“Following a look into the holiday quarter for large cap tech companies, Canaccord Genuity technology analyst Michael Walkley noted that strong holiday sales lead to a record smartphone quarter for Apple (AAPL),” Forbes reports.
“Mr. Walkley estimated that 2012 holiday quarter sales of Apple iPhones were 38.1 million, a 31% jump from 2012 Q3 sales of 26.2 million,” Forbes reports. “Mr. Walkley estimates that during the first three quarters of 2011, Apple earned approximately 54% of all smartphone industry operating profits.”
Read more in the full article here.
Did anyone expect lesser news?
Yes. I expected estimates from Q3 and Q4 2011. Mr. Walkley must have access to a time machine.
A company’s fiscal year is not the same as the calendar year.

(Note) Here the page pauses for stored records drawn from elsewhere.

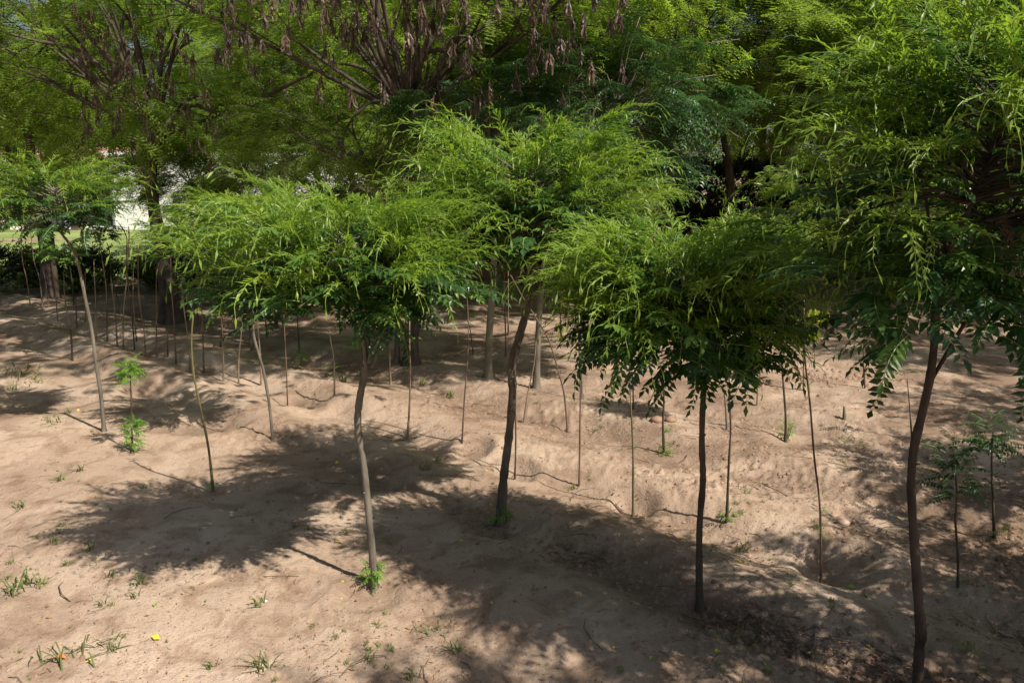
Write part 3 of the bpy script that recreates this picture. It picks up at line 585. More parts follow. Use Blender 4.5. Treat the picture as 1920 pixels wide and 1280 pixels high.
for (x, y, rx, h, lab, n) in ((-14.2, 21.3, 1.5, 1.05, 'clipped dark hedge bush at the left edge', 150), (-11.9, 21.6, 1.3, 1.0, 'dark hedge bush behind the thick left trunk', 150), (-8.9, 21.9, 1.35, 1.05, 'round hedge bush right of the path gap, before the lawn', 170),
        (-6.9, 22.0, 1.2, .95, 'low hedge bush right of the thick leaning trunk', 120), (-5.0, 21.9, 1.2, .9, 'low ragged hedge bush behind the thin stakes', 100), (-3.2, 23.2, 1.5, 1.0, 'low hedge bush at the left end of the grassy verge', 100)):
    shrub('hedge_shrub', lab, x, y, rx, .8, h, USP+UGR, n, 'bush', 'hedge along the lawn', 1.0)
# far woodland behind the house
lst = []
for k in range(1100):
    x = random.uniform(-75, 60); y = random.uniform(62, 74); z = random.uniform(0, 1)**.8*(8+3*noise(x*.08, 3.))
    lst.append((random.choice(UGR+USP), frame((x, y, z), (random.uniform(-1, 1), -1, random.uniform(-.3, .5)), (0, 0, 1), random.uniform(4, 7))))
V, F, mi = bake(None, lst); tag(obj('woodland', mesh_np('woodland', V, F, [FEATHD, BARKD], False, mi)), 'distant green woodland mass behind the white building', 'woodland', kind='stuff')

# ------------------------------------------------------------------ white building, person
B = Vector((-20, 44, 0)); hs = thing('white_house', B, 'white single-storey building with terracotta roof beyond the lawn', 'house')
mb = MB(); mb.box((-5, 3.6, 1.85), (6, .3, 3.7)); mb.box((-8, 1.95, 1.65), (.3, 3, 3.3)); mb.box((4.6, .12, 2.0), (12.6, .3, 4.0)); mb.box((-1.84, 1.9, 1.99), (.3, 3.2, 3.98)); mb.box((11.0, 3, 1.95), (.3, 5.5, 3.9)); mb.box((-5, 1.6, .08), (6, 3.55, .16)); obj('wall', mb.mesh('wall', WHITE), hs)
mb = MB(); mb.add([(-9, -.6, 3.4), (-2.02, -.6, 3.4), (-2.02, 4.5, 4.3), (-9, 4.5, 4.3), (-9, -.6, 3.55), (-2.02, -.6, 3.55), (-2.02, 4.5, 4.45), (-9, 4.5, 4.45)], [(0, 3, 2, 1), (4, 5, 6, 7), (0, 1, 5, 4), (1, 2, 6, 5), (2, 3, 7, 6), (3, 0, 4, 7)])
roof = obj('roof', mb.mesh('roof', TILE), hs)
tm = MB(); tm.tube([(0, -.65, 0), (0, 1.9, .45), (0, 4.5, .9)], [.11, .11, .11], 6); tm = tm.mesh('roof_tile', TILE)
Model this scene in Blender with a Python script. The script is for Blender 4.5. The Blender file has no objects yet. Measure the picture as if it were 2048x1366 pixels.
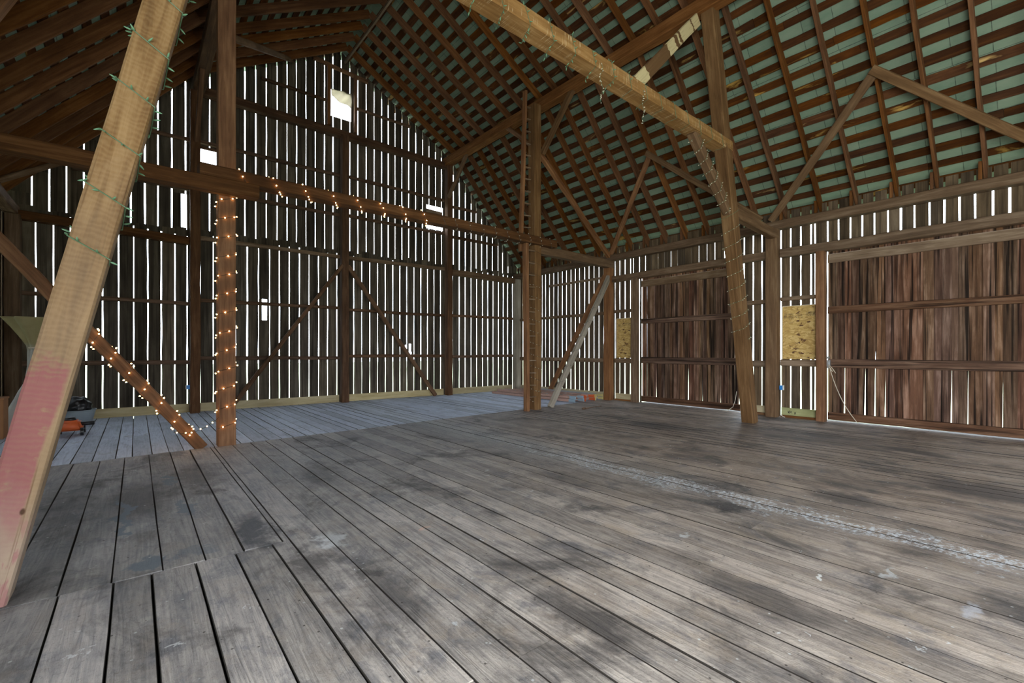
import bpy, bmesh, math, random
from mathutils import Vector, Matrix, noise

C = bpy.context.scene.collection
SC = bpy.context.scene
R = random.Random(7)

# ------------------------------------------------------------------ camera, world, light, exposure
YAW = math.atan(752/920)
cam_d = bpy.data.cameras.new('camera'); cam = bpy.data.objects.new('camera', cam_d); C.objects.link(cam)
cam.location = (0, 0, 1.47); cam.rotation_euler = (math.pi/2, 0, -YAW)
cam_d.sensor_width = 36; cam_d.lens = 36*920/2048; cam_d.shift_y = 20/2048; cam_d.clip_start = .05; cam_d.clip_end = 500
SC.camera = cam

W = bpy.data.worlds.new('overcast_sky'); SC.world = W; W.use_nodes = True
bg = W.node_tree.nodes['Background']
SKY = 9.0
bg.inputs[0].default_value = (.80, .90, 1.0, 1); bg.inputs[1].default_value = SKY

def area(name, loc, rot, sx, sy, power, col):
    l = bpy.data.lights.new(name, 'AREA'); l.shape = 'RECTANGLE'; l.size = sx; l.size_y = sy; l.energy = power; l.color = col
    o = bpy.data.objects.new(name, l); C.objects.link(o); o.location = loc; o.rotation_euler = rot
    return o
# fill lamps added as daylight, at unseen openings in left wall and near gable
area('added_daylight_left', (-2.2, -2.6, 2.0), (0, math.radians(-90), 0), 3.8, 4.6, 800, (1.0, .985, .96))
area('added_daylight_near', (5.3, -5.9, 1.6), (math.radians(90), 0, 0), 4.0, 2.8, 170, (1.0, .985, .96))

SC.view_settings.view_transform = 'Standard'; SC.view_settings.look = 'None'
SC.view_settings.gamma = 1; SC.view_settings.use_curve_mapping = False
SC.view_settings.exposure = 0.0
cy = SC.cycles
cy.max_bounces = 6; cy.diffuse_bounces = 4; cy.glossy_bounces = 2; cy.transmission_bounces = 2; cy.transparent_max_bounces = 4
cy.sample_clamp_indirect = 6; cy.caustics_reflective = False; cy.caustics_refractive = False
cy.use_denoising = True; cy.use_adaptive_sampling = True; cy.adaptive_threshold = .02

# ------------------------------------------------------------------ materials
class NT:
    def __init__(s, name):
        s.m = bpy.data.materials.new(name); s.m.use_nodes = True; s.t = s.m.node_tree
        s.b = s.t.nodes['Principled BSDF']
    def n(s, typ, **kw):
        x = s.t.nodes.new(typ)
        for k, v in kw.items():
            if k.startswith('i_'):
                k = k[2:]; k = int(k) if k.isdigit() else k
                x.inputs[k].default_value = v
            else: setattr(x, k, v)
        return x
    def l(s, a, b): s.t.links.new(a, b)
    def math(s, op, a, b=None, clamp=False):
        x = s.n('ShaderNodeMath', operation=op); x.use_clamp = clamp
        for i, v in enumerate((a, b)):
            if v is None: continue
            if hasattr(v, 'links'): s.l(v, x.inputs[i])
            else: x.inputs[i].default_value = v
        return x.outputs[0]
    def ramp(s, fac, stops, interp='LINEAR'):
        x = s.n('ShaderNodeValToRGB'); e = x.color_ramp.elements; x.color_ramp.interpolation = interp
        while len(e) < len(stops): e.new(.5)
        for k, (p, c) in zip(e, stops): k.position = p; k.color = (*c, 1)
        s.l(fac, x.inputs[0]); return x.outputs[0]
    def mix(s, f, a, b, bt='MIX'):
        x = s.n('ShaderNodeMix', data_type='RGBA', blend_type=bt)
        for k, v in ((0, f), (6, a), (7, b)):
            if hasattr(v, 'links'): s.l(v, x.inputs[k])
            elif k == 0: x.inputs[0].default_value = v
            else: x.inputs[k].default_value = (*v, 1)
        return x.outputs[2]
    def noise(s, vec, scale, detail=4, rough=.55, dist=0):
        x = s.n('ShaderNodeTexNoise', i_Scale=scale, i_Detail=detail, i_Roughness=rough, i_Distortion=dist); s.l(vec, x.inputs['Vector']); return x.outputs[0]
    def mapv(s, vec, scale, off=None):
        x = s.n('ShaderNodeMapping', i_Scale=scale); s.l(vec, x.inputs[0])
        if off is not None: s.l(off, x.inputs['Location'])
        return x.outputs[0]
    def bump(s, h, st, dist=.01):
        x = s.n('ShaderNodeBump', i_Strength=st, i_Distance=dist); s.l(h, x.inputs['Height']); s.l(x.outputs[0], s.b.inputs['Normal'])

def thr(t, v, a, b):
    return t.math('MULTIPLY', t.math('SUBTRACT', v, a), 1/(b-a), True)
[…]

Apple’s fiscal 2011 ended months ago.
Yes, however Q3 and Q4 for 2012 did not.
And water is wet
There may be enough consumer demand for Apple to sell 38.1 million iPhones, but I doubt that it has the capacity to produce that many phones.

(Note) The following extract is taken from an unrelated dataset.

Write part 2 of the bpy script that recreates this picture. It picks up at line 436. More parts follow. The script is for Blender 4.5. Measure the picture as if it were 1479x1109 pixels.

Just what we need, another Doubting Thomas.
+ ∞ !
Since iPhone 4S in some important markets only started to sell near to the very end of the year, and on some major markets was not available at all (2012Q1 is start of the sales), all these crazy sales figures are just attempt to manipulate expectations to inflate stock price before announcement of quarterly results before share price drop because of quarter “did not meet analysts’ expectations”.
Remember 2011Q3: analysts blatantly ignored key fact that Apple was four months late with introducing new generation of iPhones and predicted sales of 22 million of phones in that quarter. However, reality took over and actual results were 17 million.
So realistic expectations for 2011Q4 are 25 million iPhones, up to, say, 30 million — if it was the market and manufacturing was ready at the time for such volume.
More sane iPhone sales predictions:
http://www.appleinsider.com/articles/12/01/06/apple_projected_to_reach_116m_iphone_55m_ipad_sales_in_2012.html
Grrrrreeaaaaaaat.
The analysts and media will drum expectations for FYQ1 higher and higher so that when APPL beats it’s own guidance, they still won’t beat the street. Thus, the stock will fall post financials.
Apple is meant to fail earnings by Wall Street’s design. What’s really amusing is that Wall Street probably can’t find a better company that has such consistent earnings and yet they’re always trying to beat the stock down. I really don’t quite understand this situation of trying to devalue a very successful company. Undoubtedly, Apple shares will fall post earnings and never even get close to what the bulls are forecasting.
It happens all the time and yet they continue expecting something different to happen (Apple shares going up 8% overnight or something) because they’ve prayed harder each time. What a laugh. The heavens don’t give a damn about Apple shareholders any more than Apple does as it holds onto its personal stash of reserve cash.